Rzecznik prasowy Agencji Uzbrojenia ppłk Krzysztof Płatek powiedział dziennikarzom, że biorąc pod uwagę starzenie się floty śmigłowców Sił Zbrojnych RP zakup nowych maszyn ma bardzo duże znaczenie. AW149, jak dodał, nie brały jeszcze udziału w działaniach bojowych, ale weszły na wyposażenie armii Egiptu i Tajlandii. - My jesteśmy na pewno pierwszym użytkownikiem europejskim, w Sojuszu Północnoatlantyckim - przekazał.
Centrum Operacyjne MON poinformowało, że śmigłowce typu AW149 wraz z pakietem logistycznym mają zostać dostarczone Lotnictwu Wojsk Lądowych w latach 2023-2029 w konfiguracji odpowiadającej potrzebom Sił Zbrojnych RP.
Przekazano, że maszyny zostaną wyposażone m.in. w systemy obserwacyjne, uzbrojenie strzeleckie, kierowane i niekierowane pociski rakietowe oraz systemy samoobrony. Uzbrojenie, w zależności od wariantu wykorzystania śmigłowca, może być instalowane w kabinie lub na punktach podwieszeń śmigłowca - podało MON.
Maszyny będą realizować zarówno zadania transportu żołnierzy jak i wsparcia pododdziałów z powietrza. Wyposażenie umożliwi również zastosowanie ich do prowadzenia operacji ewakuacji, poszukiwania i ratownictwa w warunkach bojowych oraz transportu towarów i zaopatrzenia.

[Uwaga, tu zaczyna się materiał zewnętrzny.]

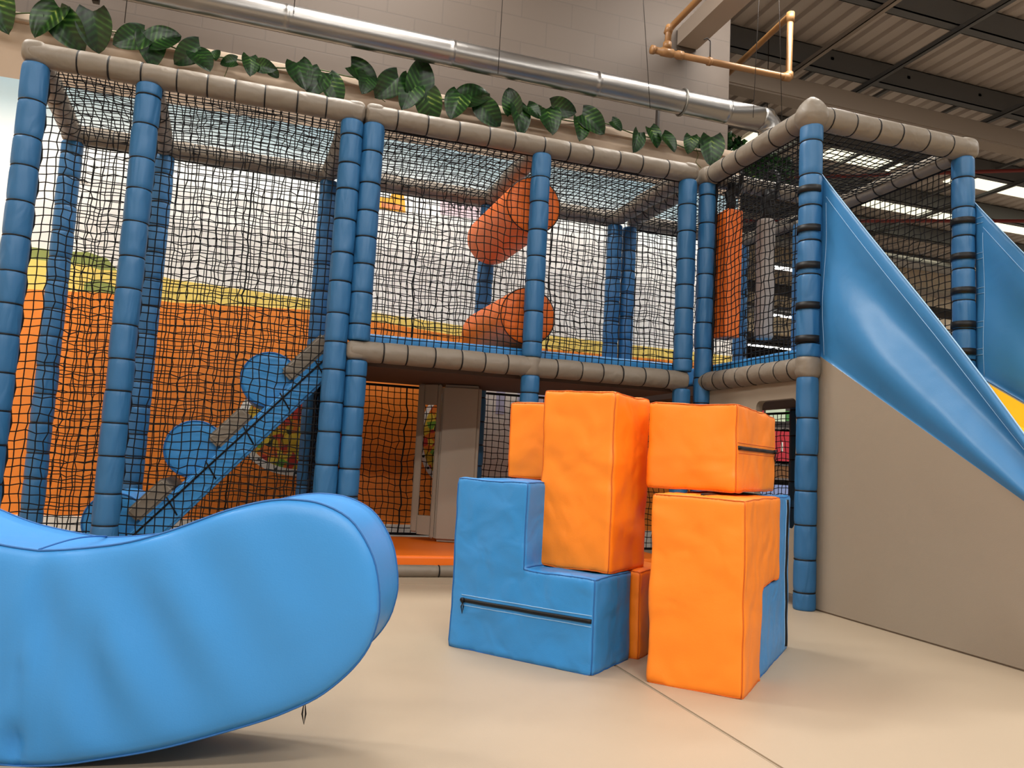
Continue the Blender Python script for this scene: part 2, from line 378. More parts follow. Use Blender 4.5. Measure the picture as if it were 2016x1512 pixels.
def roof():
    V = []; Fc = []; x = -7.; i = 0
    prof = [(0, 0), (.13, 0), (.155, .045), (.205, .045)]
    while x < 34:
        for dx, dz in prof: V.append((x+dx, -7, 6.02+dz)); V.append((x+dx, 29, 6.02+dz))
        x += .23
    n = len(V)//2
    for k in range(n-1): Fc.append((2*k, 2*k+1, 2*k+3, 2*k+2))
    o = link('ceiling', pyd('ceiling', V, Fc, False), CEIL); tag(o, 'brown grey corrugated metal roof sheets', None, kind='structure')
    k = 2
    def trim(bm, m, lab=None):
        nonlocal k
        o = link('trim_%d' % k, bmm('trim', bm), m); o['kind'] = 'structure'; k += 1
        if lab: o['label'] = lab
        return o
    # C purlins along X
    for y in (-4.2, -2.5, -.8, .9, 2.6, 4.3, 6.4, 7.75, 9.55, 11.1, 12.7, 14.4, 16.1, 18, 20):
        x0 = 3.76 if 5.6 < y < 6.1 else (-7 if y < 5.7 else 3.0)
        bm = bmesh.new(); box(bm, (x0, y, 5.72), (34, y+.012, 6.0)); box(bm, (x0, y, 5.72), (34, y+.12, 5.732)); box(bm, (x0, y+.11, 5.72), (34, y+.122, 5.75)); box(bm, (x0, y-.0, 5.99), (34, y+.1, 6.0))
        trim(bm, STEEL)
    # angle braces along Y under the purlins
    for xx, m, z in ((5.95, WHITEST, 5.66), (7.0, STEEL, 5.66), (9.2, STEEL, 5.66), (11.6, STEEL, 5.66)):
        bm = bmesh.new(); box(bm, (xx, -3, z), (xx+.06, 18, z+.008)); box(bm, (xx, -3, z), (xx+.008, 18, z+.06)); trim(bm, m)
    # anti sag ties, short dark bars lying between purlins
    for xx in (6.4, 7.6, 8.8, 10.0, 11.2):
        for (ya, yb) in ((7.75, 9.55), (9.55, 11.1)):
            bm = bmesh.new(); box(bm, (xx, ya, 5.86), (xx+.05, yb, 5.9)); trim(bm, STEEL)
    bm = bmesh.new(); box(bm, (3.3, 7.35, 5.02), (34, 7.6, 5.27)); bmesh.ops.bevel(bm, geom=bm.edges[:], offset=.02, segments=2, affect='EDGES'); trim(bm, WHITEST, 'long cream boxed beam running under the roof')
    # haunch bracket on the wall
    bm = bmesh.new(); box(bm, (3.2, -5.9, 4.37), (3.40, 5.85, 4.52))
    trim(bm, WHITEST, 'cream painted steel beam coming out from the wall above the duct')
    # rooflights
    for n_, (x0, x1, y0, y1) in enumerate(((8.5, 10.0, 9.75, 10.6), (7.0, 7.7, 9.9, 11.0), (11.2, 14.5, 9.9, 10.6), (10.2, 13.0, 11.3, 12.2), (13.6, 16.5, 11.4, 12.2), (5.2, 5.8, 11.3, 12.2))):
        o = boxobj('window_%d' % (n_+1), (x0, y0, 6.0), (x1, y1, 6.015), SKYL); o['kind'] = 'structure'; o['label'] = 'pale yellow translucent rooflight panel'
    # far walls
    o = boxobj('wall_far', (3.4, 15.2, 3.9), (34, 15.4, 6.1), PALEW); o['kind'] = 'structure'
    o = boxobj('wall_back_far', (-7, 27, -.1), (34, 27.2, 6.1), DARKW); o['kind'] = 'structure'; o.name = 'wall_rear'
    o = boxobj('wall_right', (33, -7, -.1), (33.2, 28, 6.1), PALEW); o['kind'] = 'structure'
    o = boxobj('wall_left', (-6.2, -6, -.1), (-6, 6.1, 6.1), PALEW); o['kind'] = 'structure'
roof()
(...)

AW149 to wielozadaniowy śmigłowiec wojskowy zdolny do realizacji lotów w dzień i w nocy. Pakiet logistyczny przewiduje zapas części zamiennych i eksploatacyjnych oraz sprzęt na potrzeby obsługi naziemnej śmigłowców. Pakiet szkoleniowo-symulatorowy obejmuje kompleksowe szkolenie pilotów i personelu technicznego oraz dostawę zestawu zaawansowanych symulatorów i wyposażenia szkoleniowego - czytamy w komunikacie.
Maksymalna masa startowa śmigłowca wynosi 8300 kg (możliwe zwiększenie do 8600 kg). Prędkość maksymalna śmigłowca to 313 km/h, przelotowa - 287 km/h. Maksymalny zasięg maszyny wynosi 958 km, a maksymalna długość lotu - 4 godz. i 55 minut. AW149 może zabrać na pokład 19 pasażerów. Załogę stanowią 2 osoby, ale podstawowe zadania mogą być realizowane przez jednego pilota - poinformowało MON.
Wytwórnia Sprzętu Komunikacyjnego PZL-Świdnik S.A. należy do włoskiej grupy Leonardo.